## Stated goal
In the records below, begin at the line that has "Write for Blender 4.5." and stop after the line that has "return MESHES[key]"; quote those lines verbatim and nothing more.

-*-

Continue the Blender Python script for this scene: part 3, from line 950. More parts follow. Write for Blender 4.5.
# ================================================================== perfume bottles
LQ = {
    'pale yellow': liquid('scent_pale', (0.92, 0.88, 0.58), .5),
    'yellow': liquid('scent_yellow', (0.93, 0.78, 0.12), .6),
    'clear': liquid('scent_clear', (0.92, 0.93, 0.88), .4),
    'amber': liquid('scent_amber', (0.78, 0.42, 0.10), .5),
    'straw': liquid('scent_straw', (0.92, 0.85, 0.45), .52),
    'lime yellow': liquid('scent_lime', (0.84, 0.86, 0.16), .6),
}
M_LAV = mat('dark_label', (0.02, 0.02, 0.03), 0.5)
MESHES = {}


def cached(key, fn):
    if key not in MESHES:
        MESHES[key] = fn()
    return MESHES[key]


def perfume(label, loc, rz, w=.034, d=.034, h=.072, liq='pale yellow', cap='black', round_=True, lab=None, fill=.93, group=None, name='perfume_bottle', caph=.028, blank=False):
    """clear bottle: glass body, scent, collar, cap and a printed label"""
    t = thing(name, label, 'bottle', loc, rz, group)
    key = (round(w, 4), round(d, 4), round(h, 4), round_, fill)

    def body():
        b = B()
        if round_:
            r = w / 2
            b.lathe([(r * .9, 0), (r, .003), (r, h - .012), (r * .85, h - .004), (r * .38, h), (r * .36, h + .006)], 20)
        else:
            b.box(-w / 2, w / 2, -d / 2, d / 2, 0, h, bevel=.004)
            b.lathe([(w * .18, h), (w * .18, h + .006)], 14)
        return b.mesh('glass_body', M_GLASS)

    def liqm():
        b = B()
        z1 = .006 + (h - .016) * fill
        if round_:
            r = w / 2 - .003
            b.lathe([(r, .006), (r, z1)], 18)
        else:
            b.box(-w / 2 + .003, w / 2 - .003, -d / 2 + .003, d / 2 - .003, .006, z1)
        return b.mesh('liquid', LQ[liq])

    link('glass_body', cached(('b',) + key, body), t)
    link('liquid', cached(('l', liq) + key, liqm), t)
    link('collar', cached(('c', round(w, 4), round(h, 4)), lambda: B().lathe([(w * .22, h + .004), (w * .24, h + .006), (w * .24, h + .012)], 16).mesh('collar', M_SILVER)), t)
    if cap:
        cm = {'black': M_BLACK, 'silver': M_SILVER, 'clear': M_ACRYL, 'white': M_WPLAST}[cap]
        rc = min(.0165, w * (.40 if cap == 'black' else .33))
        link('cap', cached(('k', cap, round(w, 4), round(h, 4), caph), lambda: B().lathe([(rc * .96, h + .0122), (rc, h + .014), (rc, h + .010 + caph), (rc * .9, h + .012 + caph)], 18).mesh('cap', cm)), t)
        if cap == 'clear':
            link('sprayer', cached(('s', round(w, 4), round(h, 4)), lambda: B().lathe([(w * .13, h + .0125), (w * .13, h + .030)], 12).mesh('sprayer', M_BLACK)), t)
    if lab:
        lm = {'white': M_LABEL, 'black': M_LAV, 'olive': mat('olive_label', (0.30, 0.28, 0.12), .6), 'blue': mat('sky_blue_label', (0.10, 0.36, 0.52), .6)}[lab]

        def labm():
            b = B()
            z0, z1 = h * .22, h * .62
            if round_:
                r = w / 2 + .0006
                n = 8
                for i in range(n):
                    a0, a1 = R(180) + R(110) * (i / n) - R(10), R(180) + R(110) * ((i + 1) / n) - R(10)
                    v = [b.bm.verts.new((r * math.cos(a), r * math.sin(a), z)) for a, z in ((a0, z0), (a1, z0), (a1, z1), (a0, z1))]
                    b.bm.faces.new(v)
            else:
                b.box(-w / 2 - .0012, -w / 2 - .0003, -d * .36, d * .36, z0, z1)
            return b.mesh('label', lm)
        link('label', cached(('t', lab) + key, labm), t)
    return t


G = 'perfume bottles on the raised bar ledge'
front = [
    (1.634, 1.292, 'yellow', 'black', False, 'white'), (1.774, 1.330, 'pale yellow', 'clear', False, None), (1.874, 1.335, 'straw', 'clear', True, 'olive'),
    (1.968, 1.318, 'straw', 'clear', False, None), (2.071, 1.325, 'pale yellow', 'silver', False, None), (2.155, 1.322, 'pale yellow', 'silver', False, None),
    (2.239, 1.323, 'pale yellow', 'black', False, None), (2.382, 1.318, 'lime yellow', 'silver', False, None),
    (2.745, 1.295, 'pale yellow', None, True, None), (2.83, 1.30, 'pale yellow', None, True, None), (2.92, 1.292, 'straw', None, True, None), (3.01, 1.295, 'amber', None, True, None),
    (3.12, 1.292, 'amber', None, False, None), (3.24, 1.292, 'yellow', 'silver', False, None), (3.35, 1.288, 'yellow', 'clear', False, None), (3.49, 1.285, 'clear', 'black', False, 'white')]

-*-

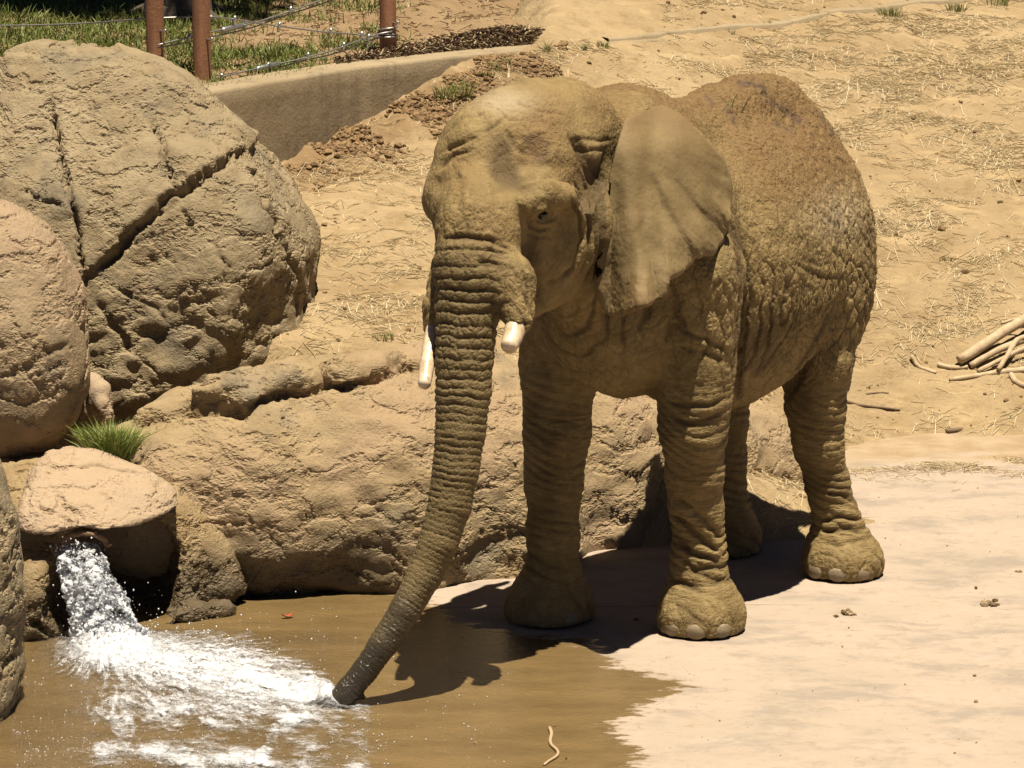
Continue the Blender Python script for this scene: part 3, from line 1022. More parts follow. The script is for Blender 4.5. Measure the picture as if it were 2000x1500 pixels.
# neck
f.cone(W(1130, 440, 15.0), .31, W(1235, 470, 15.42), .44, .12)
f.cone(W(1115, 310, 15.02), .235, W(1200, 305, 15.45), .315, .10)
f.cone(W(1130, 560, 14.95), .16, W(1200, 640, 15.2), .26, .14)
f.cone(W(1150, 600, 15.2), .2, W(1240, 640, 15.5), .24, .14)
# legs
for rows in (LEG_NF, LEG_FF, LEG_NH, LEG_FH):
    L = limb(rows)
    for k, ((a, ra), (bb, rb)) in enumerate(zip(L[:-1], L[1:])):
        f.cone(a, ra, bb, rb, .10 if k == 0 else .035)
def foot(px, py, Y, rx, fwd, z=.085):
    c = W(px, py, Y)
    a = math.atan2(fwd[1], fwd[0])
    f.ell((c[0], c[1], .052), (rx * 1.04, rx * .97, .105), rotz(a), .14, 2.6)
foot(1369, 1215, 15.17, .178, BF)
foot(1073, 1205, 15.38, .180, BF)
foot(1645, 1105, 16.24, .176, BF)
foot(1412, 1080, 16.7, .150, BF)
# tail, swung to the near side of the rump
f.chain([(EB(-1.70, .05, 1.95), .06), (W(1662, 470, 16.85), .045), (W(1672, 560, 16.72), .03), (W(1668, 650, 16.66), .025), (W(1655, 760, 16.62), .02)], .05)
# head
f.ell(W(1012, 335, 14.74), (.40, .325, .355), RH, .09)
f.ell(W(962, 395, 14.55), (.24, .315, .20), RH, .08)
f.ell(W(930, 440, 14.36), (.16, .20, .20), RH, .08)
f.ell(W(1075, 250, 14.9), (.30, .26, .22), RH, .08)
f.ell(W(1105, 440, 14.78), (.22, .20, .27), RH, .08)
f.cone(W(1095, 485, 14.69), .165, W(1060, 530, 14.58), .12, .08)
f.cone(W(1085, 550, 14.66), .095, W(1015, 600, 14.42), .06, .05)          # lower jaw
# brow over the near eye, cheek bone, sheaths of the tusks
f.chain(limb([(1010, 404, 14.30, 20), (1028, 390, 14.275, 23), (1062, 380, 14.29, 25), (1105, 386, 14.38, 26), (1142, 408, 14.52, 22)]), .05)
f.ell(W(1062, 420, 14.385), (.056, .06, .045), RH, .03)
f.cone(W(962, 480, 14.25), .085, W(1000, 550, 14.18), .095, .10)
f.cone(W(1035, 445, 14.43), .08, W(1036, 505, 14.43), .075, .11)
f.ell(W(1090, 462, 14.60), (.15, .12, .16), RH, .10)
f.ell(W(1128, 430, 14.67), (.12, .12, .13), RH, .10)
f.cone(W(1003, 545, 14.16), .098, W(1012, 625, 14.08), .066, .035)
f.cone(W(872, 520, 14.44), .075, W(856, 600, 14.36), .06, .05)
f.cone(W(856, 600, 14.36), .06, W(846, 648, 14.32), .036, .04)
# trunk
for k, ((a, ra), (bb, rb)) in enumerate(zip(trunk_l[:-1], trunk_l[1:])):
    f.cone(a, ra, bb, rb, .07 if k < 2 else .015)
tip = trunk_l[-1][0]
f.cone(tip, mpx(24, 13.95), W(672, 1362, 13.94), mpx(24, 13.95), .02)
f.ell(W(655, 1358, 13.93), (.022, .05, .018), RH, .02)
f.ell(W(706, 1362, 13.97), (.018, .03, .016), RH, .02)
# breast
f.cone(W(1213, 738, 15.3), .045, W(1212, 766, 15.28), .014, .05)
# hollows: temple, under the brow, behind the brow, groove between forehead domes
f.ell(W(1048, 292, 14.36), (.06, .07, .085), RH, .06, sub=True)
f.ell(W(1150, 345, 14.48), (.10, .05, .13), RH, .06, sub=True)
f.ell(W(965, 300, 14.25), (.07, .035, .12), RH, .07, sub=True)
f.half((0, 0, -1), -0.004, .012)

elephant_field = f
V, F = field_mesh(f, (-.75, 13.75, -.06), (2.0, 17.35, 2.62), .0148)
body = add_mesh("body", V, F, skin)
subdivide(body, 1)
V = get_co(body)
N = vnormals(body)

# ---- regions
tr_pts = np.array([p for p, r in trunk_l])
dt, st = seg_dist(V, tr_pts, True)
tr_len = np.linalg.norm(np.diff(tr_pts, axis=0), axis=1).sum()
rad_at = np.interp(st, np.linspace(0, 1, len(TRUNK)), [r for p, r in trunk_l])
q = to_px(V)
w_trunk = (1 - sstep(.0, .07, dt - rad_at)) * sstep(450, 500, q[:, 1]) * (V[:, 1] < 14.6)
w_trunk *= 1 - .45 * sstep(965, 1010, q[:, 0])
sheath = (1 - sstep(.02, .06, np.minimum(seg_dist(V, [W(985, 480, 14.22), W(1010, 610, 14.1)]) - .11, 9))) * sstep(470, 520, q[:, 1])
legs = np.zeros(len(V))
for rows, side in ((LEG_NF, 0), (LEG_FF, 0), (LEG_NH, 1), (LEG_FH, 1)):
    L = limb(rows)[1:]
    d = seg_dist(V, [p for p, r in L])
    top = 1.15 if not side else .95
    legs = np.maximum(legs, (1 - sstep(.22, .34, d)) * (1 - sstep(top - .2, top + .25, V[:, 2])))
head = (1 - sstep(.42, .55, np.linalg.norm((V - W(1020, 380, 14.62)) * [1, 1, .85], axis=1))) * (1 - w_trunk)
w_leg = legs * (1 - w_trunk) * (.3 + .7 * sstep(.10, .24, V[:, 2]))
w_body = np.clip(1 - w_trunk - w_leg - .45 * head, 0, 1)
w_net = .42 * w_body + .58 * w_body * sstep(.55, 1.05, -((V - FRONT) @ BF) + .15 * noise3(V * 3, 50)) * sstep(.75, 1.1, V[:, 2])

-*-

## Task result
Continue the Blender Python script for this scene: part 3, from line 950. More parts follow. Write for Blender 4.5.
# ================================================================== perfume bottles
LQ = {
    'pale yellow': liquid('scent_pale', (0.92, 0.88, 0.58), .5),
    'yellow': liquid('scent_yellow', (0.93, 0.78, 0.12), .6),
    'clear': liquid('scent_clear', (0.92, 0.93, 0.88), .4),
    'amber': liquid('scent_amber', (0.78, 0.42, 0.10), .5),
    'straw': liquid('scent_straw', (0.92, 0.85, 0.45), .52),
    'lime yellow': liquid('scent_lime', (0.84, 0.86, 0.16), .6),
}
M_LAV = mat('dark_label', (0.02, 0.02, 0.03), 0.5)
MESHES = {}


def cached(key, fn):
    if key not in MESHES:
        MESHES[key] = fn()
    return MESHES[key]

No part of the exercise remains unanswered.